Kasus korupsi di perguruan tinggi negeri (PTN), khususnya penerimaan mahasiswa baru (baru) jalur mandiri, kembali terbongkar. Setelah suap di Universitas Lampung (Unila), kini giliran dana sumbangan pengembangan institusi (SPI) di Universitas Udayana (Unud) Bali yang diusut.
Jaringan Pemantau Pendidikan Indonesia (JPPI) menyampaikan, adanya kedua kasus tersebut menunjukkan penerimaan maba PTN jalur mandiri rawan menjadi bancakan. Utamanya jual beli kuota maba.
"Jalur madiri ini memang rawan 'jual beli bangku'. Semua pihak mendesak [jalur mandiri] untuk dihapus, tapi entah kenapa [dipertahankan]. Mungkin karena ada uang di balik bangku jalur mandiri," ucap Koordinator Nasional (Koornas) JPPI, Ubaid Matraji, kepada Alinea.id, Kamis (30/3).
Menurutnya, jalur mandiri ini muncul setelah status PTN menjadi badan hukum (BH) seiring terbitnya Undang-Undang (UU) Nomor 12 Tahun 2012 tentang Perguruan Tinggi. Lalu, diatur dalam Peraturan Pemerintah (PP) Nomor 4 Tahun 2014.
"[Akar masalah korupsi penerimaan maba PTN] yaitu 'racun PTN BH' sehingga melegalkan komersialisasi kampus," katanya.
Di sisi lain, JPPI mendukung langkah kejaksaan dalam mengusut kasus dugaan korupsi dana SPI maba Unud jalur mandiri 2018-2022. Pun mendorong kasus ini menjadi prioritas "Korps Adhyaksa".
"[Penanganan kasus korupsi dana SPI Unud] harus prioritas dan akar masalahnya diurai, lalu harus ada perubahan kebijakan supaya tidak kembali terulang," ujarnya.
Kejaksaan Tinggi (Kejati) Bali menetapkan empat tersangka kasus dugaan korupsi dana SPI Unud.
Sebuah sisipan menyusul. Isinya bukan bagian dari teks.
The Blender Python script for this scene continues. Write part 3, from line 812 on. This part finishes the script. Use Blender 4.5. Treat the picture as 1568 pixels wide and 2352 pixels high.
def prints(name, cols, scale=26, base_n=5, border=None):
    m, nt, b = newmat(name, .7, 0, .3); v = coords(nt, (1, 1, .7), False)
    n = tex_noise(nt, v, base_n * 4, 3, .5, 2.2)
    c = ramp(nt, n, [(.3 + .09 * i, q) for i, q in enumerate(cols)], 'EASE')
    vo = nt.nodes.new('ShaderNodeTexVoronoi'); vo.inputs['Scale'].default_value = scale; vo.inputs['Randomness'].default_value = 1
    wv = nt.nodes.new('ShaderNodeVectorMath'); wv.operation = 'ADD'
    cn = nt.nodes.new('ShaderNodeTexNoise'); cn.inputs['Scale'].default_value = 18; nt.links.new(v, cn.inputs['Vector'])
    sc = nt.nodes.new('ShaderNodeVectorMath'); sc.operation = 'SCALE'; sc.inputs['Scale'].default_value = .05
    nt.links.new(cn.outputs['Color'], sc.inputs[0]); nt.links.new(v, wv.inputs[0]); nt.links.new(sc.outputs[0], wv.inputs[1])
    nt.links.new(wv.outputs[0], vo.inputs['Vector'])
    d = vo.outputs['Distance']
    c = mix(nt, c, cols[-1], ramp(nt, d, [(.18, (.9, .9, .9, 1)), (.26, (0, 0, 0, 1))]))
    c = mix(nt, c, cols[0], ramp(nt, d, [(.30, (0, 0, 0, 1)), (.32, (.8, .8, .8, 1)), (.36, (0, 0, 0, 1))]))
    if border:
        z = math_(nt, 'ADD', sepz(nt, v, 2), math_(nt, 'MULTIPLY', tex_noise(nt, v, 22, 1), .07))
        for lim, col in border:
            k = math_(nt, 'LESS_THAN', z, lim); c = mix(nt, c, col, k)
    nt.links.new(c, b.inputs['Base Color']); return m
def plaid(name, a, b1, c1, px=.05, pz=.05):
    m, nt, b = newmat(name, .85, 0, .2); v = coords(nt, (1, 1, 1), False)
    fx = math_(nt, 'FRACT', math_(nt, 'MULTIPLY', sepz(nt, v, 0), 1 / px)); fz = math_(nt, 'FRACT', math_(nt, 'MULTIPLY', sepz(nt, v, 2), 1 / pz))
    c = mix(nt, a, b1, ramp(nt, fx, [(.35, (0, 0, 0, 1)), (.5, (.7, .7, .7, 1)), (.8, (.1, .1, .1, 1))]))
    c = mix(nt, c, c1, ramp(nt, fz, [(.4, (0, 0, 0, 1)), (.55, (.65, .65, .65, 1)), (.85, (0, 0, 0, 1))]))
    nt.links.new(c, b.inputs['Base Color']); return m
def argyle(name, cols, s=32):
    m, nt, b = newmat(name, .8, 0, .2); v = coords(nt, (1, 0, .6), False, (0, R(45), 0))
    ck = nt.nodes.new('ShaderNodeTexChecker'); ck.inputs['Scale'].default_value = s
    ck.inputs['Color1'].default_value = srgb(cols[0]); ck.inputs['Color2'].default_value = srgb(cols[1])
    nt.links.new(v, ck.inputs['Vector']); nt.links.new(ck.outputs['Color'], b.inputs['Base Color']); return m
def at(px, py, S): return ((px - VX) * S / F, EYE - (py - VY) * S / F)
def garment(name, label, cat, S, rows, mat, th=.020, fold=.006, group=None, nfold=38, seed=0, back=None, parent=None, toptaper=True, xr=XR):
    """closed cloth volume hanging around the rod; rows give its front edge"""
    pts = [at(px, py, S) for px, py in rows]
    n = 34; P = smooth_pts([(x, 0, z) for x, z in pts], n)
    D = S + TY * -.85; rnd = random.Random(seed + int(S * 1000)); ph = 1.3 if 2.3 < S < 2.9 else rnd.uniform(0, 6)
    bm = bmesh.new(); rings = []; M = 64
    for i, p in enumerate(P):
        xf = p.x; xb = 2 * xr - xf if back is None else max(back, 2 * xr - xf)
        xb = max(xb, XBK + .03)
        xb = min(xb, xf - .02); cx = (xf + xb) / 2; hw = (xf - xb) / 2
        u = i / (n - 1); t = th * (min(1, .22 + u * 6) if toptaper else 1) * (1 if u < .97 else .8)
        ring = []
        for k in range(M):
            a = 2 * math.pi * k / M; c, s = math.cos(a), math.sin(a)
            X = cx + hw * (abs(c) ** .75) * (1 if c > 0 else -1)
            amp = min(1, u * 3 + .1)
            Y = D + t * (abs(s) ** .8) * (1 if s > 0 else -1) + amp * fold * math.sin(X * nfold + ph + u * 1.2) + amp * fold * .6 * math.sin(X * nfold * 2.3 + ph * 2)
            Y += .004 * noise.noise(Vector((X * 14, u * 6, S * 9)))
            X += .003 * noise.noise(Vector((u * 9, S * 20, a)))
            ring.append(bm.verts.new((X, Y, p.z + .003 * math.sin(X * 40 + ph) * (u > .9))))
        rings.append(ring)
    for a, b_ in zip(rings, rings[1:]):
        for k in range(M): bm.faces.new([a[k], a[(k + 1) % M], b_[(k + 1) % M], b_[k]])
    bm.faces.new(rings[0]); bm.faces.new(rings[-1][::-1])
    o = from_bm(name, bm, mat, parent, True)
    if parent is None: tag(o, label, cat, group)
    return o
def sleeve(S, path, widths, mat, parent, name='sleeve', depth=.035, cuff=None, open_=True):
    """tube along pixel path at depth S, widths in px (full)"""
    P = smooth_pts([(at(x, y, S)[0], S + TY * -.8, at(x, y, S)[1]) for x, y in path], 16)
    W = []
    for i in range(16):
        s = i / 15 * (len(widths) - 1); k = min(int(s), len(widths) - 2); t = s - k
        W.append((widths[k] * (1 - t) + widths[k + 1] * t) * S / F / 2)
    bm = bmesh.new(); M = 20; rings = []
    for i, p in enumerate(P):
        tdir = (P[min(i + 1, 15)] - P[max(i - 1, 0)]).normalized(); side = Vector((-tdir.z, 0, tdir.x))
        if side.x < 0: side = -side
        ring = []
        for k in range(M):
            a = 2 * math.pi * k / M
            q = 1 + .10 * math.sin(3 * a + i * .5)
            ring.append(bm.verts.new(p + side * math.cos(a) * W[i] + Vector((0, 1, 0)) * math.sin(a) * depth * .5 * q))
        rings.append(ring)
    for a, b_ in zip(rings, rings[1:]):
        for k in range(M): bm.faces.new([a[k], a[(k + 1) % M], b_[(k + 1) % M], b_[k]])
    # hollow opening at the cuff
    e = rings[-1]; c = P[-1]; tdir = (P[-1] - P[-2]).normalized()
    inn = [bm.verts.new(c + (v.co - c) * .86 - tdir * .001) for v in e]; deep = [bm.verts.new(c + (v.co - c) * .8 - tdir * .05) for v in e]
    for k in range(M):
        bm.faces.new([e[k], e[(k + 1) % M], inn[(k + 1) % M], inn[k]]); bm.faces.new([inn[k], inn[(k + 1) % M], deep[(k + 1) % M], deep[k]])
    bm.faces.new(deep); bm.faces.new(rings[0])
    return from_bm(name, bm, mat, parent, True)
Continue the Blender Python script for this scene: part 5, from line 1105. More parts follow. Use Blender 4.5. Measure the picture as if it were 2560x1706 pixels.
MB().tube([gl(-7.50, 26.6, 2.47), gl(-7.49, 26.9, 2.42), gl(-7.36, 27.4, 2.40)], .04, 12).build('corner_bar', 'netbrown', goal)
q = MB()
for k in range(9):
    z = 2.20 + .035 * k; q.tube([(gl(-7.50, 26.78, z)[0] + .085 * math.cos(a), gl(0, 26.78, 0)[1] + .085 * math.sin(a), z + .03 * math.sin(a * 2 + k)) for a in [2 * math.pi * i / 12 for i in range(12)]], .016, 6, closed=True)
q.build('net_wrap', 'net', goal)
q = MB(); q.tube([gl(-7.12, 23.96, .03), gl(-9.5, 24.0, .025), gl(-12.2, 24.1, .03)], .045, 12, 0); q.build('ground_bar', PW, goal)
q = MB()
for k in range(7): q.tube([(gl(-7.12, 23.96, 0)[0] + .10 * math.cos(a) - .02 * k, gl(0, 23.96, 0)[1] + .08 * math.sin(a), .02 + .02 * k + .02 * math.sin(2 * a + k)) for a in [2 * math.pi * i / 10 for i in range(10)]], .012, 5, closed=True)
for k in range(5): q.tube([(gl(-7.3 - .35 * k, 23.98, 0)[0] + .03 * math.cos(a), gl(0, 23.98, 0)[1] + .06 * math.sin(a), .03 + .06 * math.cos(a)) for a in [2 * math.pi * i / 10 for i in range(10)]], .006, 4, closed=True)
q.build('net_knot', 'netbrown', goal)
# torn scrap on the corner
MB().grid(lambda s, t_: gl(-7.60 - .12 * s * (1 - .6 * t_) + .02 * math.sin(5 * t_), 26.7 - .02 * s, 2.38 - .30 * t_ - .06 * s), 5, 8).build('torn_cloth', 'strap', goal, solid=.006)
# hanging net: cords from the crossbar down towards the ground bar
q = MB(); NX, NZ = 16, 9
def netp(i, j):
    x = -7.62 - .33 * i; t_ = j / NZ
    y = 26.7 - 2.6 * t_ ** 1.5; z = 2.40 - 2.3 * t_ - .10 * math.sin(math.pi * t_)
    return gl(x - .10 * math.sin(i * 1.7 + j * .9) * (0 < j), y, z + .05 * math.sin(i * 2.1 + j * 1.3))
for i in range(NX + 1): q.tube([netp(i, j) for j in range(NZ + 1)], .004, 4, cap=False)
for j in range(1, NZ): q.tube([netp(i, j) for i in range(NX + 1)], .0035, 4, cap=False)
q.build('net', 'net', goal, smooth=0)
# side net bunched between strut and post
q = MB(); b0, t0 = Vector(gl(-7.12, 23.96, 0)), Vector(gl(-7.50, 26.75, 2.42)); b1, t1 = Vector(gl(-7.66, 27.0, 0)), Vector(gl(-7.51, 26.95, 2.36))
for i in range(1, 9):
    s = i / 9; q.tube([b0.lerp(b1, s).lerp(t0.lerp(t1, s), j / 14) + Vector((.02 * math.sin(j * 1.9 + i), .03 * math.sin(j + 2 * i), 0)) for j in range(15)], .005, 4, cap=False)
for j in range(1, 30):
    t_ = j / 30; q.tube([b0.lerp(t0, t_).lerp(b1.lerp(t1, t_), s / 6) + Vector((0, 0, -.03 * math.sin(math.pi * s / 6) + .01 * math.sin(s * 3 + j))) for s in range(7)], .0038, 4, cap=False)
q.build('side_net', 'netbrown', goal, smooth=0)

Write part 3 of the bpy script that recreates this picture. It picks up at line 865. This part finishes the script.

Mereka adalah Rektor Unud, I Nyoman Gde Antara, dan tiga staf rektorat: I Ketut Budiartawan, I Made Yusnantara, dan Nyoman Putra Sastra.
Antara disangkakan melanggar Pasal 2 ayat (1), Pasal 3, Pasal 12 huruf e jo Pasal 18 UU Pemberantasan Tindak Pidana Korupsi (Tipikor) jo Pasal 55 ayat (1) ke-1 KUHP. Dia terancam hukuman 20 tahun penjara.
Meskipun belum ditahan, Antara telah dicekal untuk bepergian ke luar negeri selama 6 bulan per 28 Maret 2023. Pencekalan juga dikenakan kepada bekas Rektor Unud, AA Raka Sudewi, yang masih berstatus saksi.
Akibat perbuatan para tersangka, kerugian keuangan negara ditaksir mencapai Rp109,33 miliar. Kemudian, merugikan perekonomian negara Rp334,75 miliar.
Di sisi lain, Kejati Bali tengah mendalami dugaan tindak pidana pencucian uang (TPPU). Kejaksaan lantas menggandeng Pusat Pelaporan dan Analisis Transaksi Keuangan (PPATK) untuk mengusutnya.
JPPI mendukung langkah itu. Bagi Ubaid, "Ya, harus. Itu sesuai prosedur hukum, harus ditegakkan."